Bernie’s tax will be 0.1% on bond trades and 0.5% on stock trades.  Doesn’t seem like much on its face.  But the impact on retirement savings can be significant.  The “expense ratio” in a mutual fund represents the amount that fund spends on administration.  They are usually very small; less than 2%. But because gains compound over the years, even a slight increase in the expenses for a fund can translate into significantly lower returns.  

So what happens if the total retirement savings are reduced?  Pension plans may struggle to fund their retirees retirement. Maybe older people have to go back to work instead of completely retiring, or at least retire with a lower than expected standard of living.

The increase in these fees also impact insurance companies.  Many pension plans are run by insurance companies, not financial institutions.  These are funded by “pooled separate accounts”, which are effectively mutual funds by a different name.  These also invest in stocks and bonds, and would also be affected by the tax.

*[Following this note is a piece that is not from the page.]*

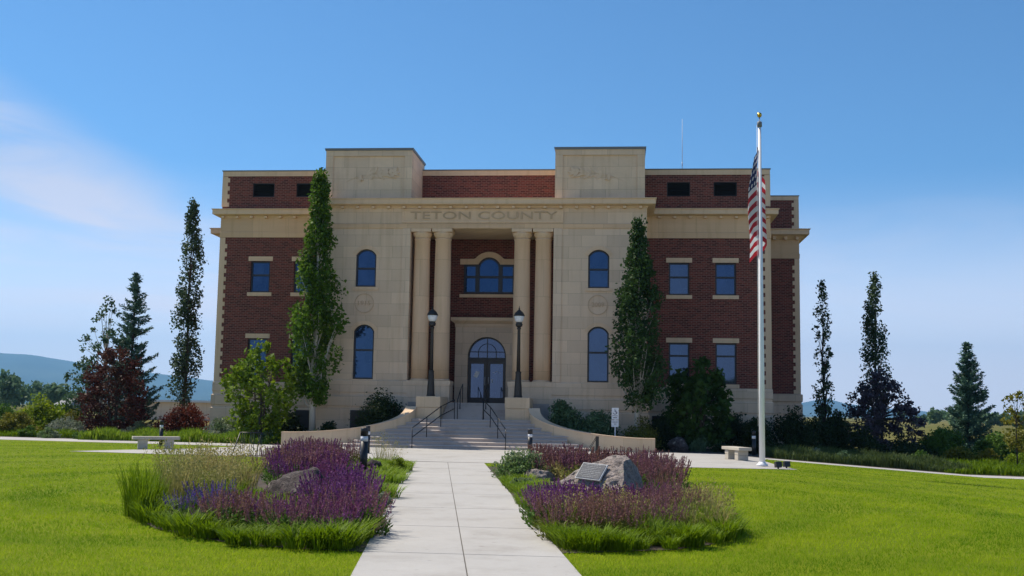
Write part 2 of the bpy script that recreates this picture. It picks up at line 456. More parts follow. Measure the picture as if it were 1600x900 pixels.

But even people who own normal insurance policies would be affected.  It has to do with the way the insurance industry works.

If you buy a life insurance policy at 30 for $500,000 and live 50 years, the insurance company would have to charge $10,000 per year just to break even.  But the average policy doesn’t charge anywhere near that much.  So how do insurance companies make up the difference?  They invest. A lot. But if the returns on those investments were to take a hit, they’d need another way to make up the difference.  Like, raising premiums or reducing coverage. Which means ordinary people pay for it. This is true with every type of insurance, not just life insurance.  And virtually every person in the US is covered by some form of insurance. So even a person with no retirement savings, no pension, no investments of any kind would be affected if this tax is charged.

The thing Bernie supporters miss about this tax is the same thing Trump supporters miss about the tariffs.  They think the tax will only affect people they don’t like. But the people who ultimately pay that bill will be ordinary people, through loss in retirement savings and higher insurance premiums.